Rows from a dataset:
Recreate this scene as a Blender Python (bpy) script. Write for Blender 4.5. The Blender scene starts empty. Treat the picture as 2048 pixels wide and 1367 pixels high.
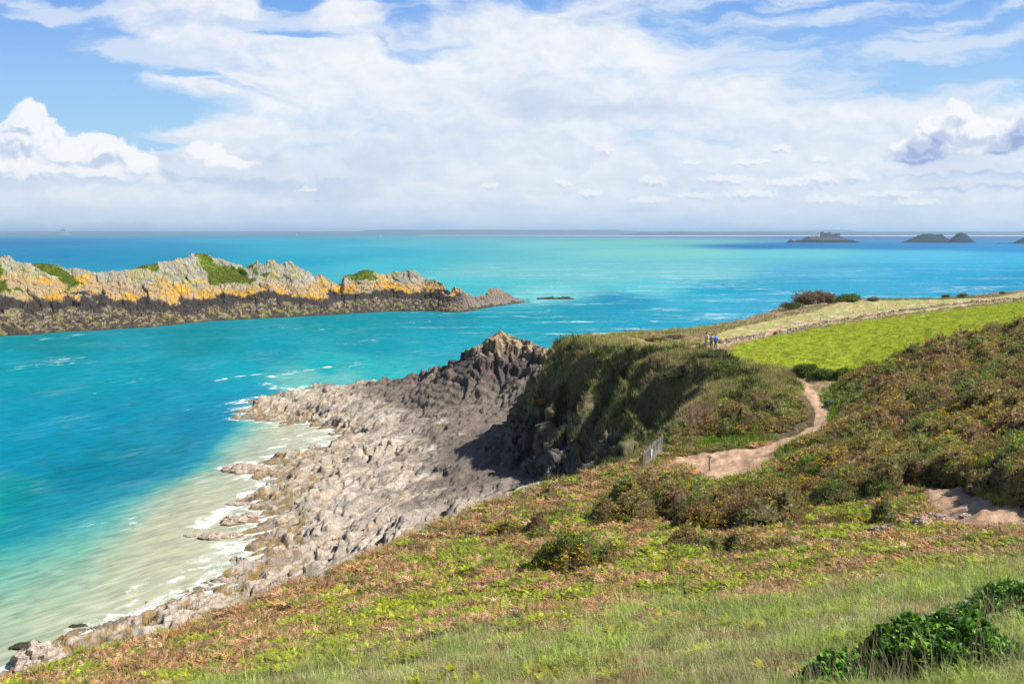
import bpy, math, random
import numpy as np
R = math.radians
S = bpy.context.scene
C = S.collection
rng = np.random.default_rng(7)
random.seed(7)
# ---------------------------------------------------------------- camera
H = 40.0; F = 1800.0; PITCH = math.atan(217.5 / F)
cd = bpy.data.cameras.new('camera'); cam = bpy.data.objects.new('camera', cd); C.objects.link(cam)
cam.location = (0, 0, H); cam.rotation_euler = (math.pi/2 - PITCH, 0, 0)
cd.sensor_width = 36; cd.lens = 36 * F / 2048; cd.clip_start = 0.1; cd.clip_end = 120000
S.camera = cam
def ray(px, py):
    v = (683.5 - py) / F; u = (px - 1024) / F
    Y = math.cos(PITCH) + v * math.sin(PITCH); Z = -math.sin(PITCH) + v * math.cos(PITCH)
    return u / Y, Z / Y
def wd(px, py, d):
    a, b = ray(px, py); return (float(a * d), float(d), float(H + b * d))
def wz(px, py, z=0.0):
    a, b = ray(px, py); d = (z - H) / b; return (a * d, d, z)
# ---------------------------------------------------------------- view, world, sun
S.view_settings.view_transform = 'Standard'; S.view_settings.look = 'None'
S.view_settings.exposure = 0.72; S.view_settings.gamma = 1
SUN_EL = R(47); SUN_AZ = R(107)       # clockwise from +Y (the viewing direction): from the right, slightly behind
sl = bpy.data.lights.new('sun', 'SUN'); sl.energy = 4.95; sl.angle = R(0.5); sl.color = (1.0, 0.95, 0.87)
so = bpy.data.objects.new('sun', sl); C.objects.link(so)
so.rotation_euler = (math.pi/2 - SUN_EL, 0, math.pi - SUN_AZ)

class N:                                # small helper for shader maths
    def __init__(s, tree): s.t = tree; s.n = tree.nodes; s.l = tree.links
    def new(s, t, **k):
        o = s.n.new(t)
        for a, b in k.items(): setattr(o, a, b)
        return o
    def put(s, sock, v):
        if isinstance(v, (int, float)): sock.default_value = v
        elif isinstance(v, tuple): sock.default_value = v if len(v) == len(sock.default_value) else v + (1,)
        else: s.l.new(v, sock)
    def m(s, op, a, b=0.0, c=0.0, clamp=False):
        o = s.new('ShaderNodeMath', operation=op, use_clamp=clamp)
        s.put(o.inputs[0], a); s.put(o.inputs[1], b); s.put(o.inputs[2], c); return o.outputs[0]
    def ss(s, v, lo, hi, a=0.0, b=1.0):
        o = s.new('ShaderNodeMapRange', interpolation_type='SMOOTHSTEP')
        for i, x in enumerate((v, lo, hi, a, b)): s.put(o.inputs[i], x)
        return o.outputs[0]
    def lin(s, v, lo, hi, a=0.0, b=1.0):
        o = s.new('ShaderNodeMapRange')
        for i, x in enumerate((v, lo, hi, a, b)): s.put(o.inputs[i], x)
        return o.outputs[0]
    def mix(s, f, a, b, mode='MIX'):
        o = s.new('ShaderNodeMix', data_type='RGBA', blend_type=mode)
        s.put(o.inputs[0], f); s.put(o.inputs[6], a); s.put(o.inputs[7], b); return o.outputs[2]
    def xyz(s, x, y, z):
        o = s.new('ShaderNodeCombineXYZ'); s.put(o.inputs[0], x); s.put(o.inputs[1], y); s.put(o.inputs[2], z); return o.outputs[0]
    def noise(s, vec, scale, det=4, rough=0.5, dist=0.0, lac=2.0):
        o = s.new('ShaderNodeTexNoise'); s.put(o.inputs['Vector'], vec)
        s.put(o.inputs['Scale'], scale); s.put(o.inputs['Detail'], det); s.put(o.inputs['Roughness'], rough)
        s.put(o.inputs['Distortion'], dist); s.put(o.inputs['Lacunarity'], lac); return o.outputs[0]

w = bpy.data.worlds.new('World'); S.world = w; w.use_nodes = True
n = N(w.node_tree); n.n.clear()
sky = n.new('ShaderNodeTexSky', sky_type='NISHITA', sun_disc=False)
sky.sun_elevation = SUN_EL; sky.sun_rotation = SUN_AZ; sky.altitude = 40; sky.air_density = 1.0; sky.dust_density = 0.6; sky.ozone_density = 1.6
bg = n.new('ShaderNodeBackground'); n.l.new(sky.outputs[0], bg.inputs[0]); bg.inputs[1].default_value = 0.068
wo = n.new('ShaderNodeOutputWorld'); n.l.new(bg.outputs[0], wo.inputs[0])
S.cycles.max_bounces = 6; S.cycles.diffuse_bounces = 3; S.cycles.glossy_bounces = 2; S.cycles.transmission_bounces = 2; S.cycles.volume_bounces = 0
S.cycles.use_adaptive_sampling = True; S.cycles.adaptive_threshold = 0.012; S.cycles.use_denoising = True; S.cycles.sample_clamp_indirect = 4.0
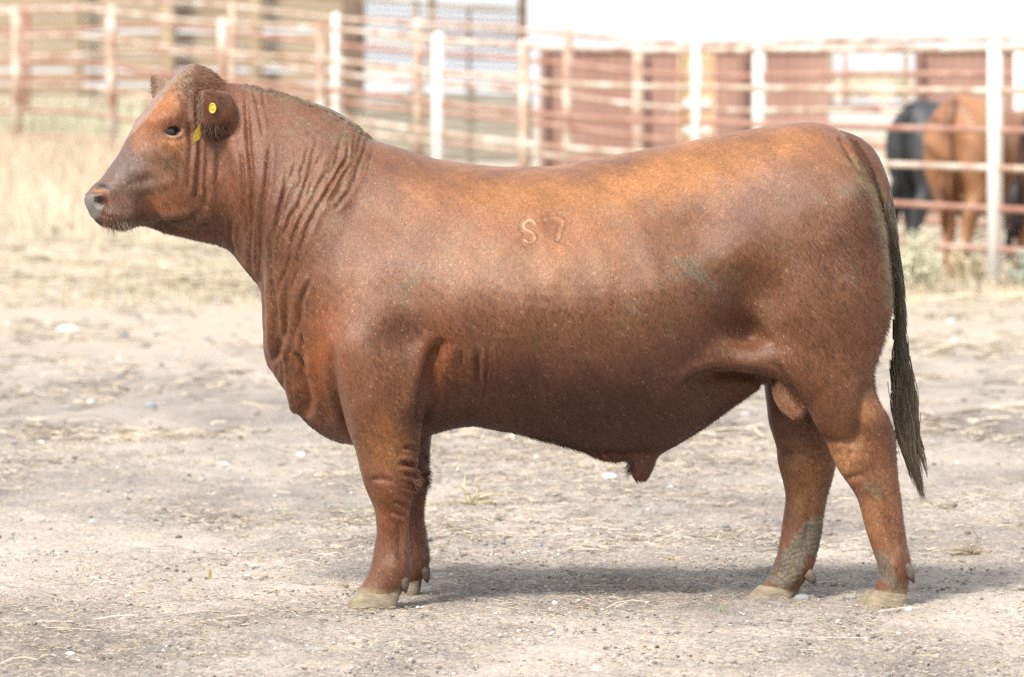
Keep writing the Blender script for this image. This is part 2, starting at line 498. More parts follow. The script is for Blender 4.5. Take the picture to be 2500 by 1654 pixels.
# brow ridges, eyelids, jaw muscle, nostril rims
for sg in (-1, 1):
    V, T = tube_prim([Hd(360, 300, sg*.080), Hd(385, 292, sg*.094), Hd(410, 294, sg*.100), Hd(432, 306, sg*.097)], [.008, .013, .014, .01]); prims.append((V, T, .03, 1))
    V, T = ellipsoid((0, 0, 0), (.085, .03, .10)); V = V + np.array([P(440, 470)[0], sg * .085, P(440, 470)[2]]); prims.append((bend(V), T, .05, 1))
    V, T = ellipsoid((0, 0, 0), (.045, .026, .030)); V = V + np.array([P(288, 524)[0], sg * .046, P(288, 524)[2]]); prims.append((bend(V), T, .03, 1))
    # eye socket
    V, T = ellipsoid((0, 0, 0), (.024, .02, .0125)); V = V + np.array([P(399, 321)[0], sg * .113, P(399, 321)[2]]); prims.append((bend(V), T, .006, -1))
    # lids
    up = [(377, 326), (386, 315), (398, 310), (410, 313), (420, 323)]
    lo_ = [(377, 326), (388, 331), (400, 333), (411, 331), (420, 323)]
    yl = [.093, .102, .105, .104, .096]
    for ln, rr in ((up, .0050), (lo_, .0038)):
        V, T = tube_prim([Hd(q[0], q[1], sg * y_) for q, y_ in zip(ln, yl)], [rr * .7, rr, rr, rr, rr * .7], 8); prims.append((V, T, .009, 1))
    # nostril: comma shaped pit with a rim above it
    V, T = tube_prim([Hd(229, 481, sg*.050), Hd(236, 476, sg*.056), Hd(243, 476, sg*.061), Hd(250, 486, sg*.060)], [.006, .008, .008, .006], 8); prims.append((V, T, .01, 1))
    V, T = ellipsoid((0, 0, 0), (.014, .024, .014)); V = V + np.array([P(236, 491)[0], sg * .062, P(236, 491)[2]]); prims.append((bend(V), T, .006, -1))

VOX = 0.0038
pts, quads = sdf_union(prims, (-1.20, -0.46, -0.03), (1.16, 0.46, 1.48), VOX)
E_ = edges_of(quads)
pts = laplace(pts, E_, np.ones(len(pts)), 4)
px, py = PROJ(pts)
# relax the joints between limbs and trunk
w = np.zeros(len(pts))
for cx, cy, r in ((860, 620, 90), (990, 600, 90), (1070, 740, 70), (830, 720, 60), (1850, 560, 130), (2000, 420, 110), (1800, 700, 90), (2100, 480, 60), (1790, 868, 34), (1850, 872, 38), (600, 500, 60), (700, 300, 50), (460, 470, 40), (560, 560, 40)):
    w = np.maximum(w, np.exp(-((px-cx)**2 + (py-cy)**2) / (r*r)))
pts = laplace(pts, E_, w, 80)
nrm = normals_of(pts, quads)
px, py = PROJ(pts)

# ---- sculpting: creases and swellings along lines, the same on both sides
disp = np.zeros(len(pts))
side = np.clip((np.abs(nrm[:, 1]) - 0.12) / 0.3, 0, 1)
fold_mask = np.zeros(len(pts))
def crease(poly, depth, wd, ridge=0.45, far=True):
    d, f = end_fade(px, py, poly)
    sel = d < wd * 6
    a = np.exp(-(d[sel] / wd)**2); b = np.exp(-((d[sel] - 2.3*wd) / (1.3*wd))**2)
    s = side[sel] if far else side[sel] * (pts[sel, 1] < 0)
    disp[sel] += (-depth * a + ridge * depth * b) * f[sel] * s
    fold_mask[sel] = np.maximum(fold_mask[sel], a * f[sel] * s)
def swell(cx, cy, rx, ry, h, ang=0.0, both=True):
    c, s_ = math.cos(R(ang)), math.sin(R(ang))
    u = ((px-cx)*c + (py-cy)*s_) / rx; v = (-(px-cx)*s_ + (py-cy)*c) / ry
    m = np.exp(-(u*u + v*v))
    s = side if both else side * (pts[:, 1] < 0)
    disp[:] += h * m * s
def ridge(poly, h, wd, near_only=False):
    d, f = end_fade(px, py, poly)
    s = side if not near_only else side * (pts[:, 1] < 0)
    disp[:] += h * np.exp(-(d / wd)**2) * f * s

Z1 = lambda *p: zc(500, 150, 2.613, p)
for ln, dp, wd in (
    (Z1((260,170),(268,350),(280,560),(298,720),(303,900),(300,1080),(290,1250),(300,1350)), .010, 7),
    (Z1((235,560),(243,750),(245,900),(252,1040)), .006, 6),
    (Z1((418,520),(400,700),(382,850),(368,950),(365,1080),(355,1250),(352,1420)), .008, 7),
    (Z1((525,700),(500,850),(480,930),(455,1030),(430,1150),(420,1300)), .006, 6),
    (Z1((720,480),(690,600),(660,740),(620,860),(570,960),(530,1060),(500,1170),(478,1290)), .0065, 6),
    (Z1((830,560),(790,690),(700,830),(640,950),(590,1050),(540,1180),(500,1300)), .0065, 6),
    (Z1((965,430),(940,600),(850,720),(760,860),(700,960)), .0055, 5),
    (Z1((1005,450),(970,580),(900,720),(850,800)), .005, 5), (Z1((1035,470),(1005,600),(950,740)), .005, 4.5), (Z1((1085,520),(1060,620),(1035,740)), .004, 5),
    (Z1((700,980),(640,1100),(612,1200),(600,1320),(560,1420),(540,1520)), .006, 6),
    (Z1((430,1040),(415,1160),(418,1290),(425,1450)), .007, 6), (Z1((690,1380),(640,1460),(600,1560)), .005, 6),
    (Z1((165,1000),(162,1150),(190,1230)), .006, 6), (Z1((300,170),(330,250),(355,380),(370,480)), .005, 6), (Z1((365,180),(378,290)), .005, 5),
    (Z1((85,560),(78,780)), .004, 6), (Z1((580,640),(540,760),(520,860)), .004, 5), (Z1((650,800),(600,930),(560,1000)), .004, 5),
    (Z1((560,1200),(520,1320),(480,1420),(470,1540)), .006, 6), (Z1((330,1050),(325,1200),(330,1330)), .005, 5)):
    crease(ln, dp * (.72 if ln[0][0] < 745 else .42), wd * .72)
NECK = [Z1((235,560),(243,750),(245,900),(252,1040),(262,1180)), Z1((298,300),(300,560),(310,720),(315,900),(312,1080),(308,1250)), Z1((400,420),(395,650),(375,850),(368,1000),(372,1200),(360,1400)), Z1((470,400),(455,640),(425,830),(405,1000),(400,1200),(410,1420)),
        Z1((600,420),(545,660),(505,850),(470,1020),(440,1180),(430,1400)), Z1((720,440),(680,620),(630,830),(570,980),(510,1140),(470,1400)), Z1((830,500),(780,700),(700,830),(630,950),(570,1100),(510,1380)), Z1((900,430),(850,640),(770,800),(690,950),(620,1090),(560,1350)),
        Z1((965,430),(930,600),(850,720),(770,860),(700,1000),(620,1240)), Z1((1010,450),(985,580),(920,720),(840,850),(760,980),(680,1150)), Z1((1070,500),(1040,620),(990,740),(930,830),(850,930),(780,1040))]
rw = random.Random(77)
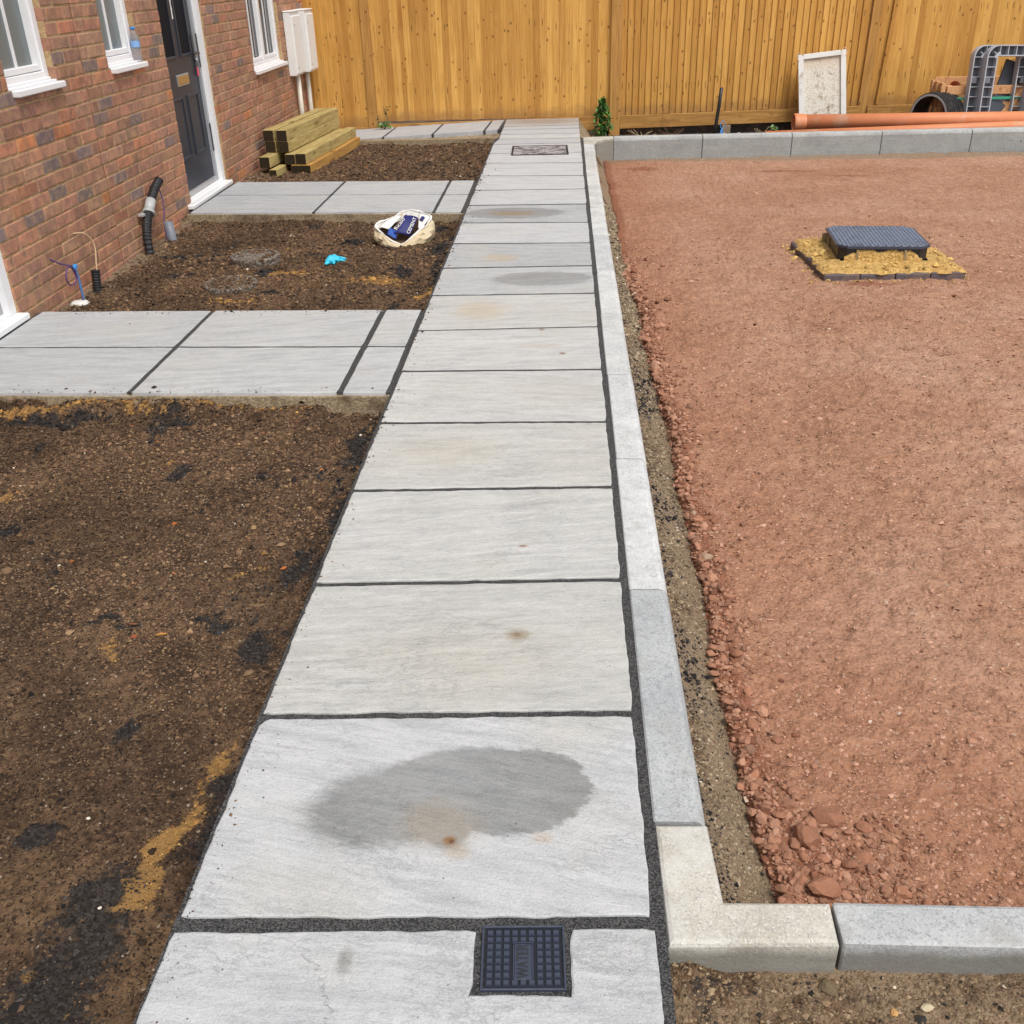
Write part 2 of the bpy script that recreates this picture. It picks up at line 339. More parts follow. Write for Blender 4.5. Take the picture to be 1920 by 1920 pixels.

PROBLEM DETAILS: Copy out each line of the records that holds the string "Write".

EXERCISE ANSWER:
Recreate this scene as a Blender Python (bpy) script. Write for Blender 4.5. The Blender scene starts empty. Treat the picture as 2048 pixels wide and 1367 pixels high.
Write part 2 of the bpy script that recreates this picture. It picks up at line 339. More parts follow. Write for Blender 4.5. Take the picture to be 1920 by 1920 pixels.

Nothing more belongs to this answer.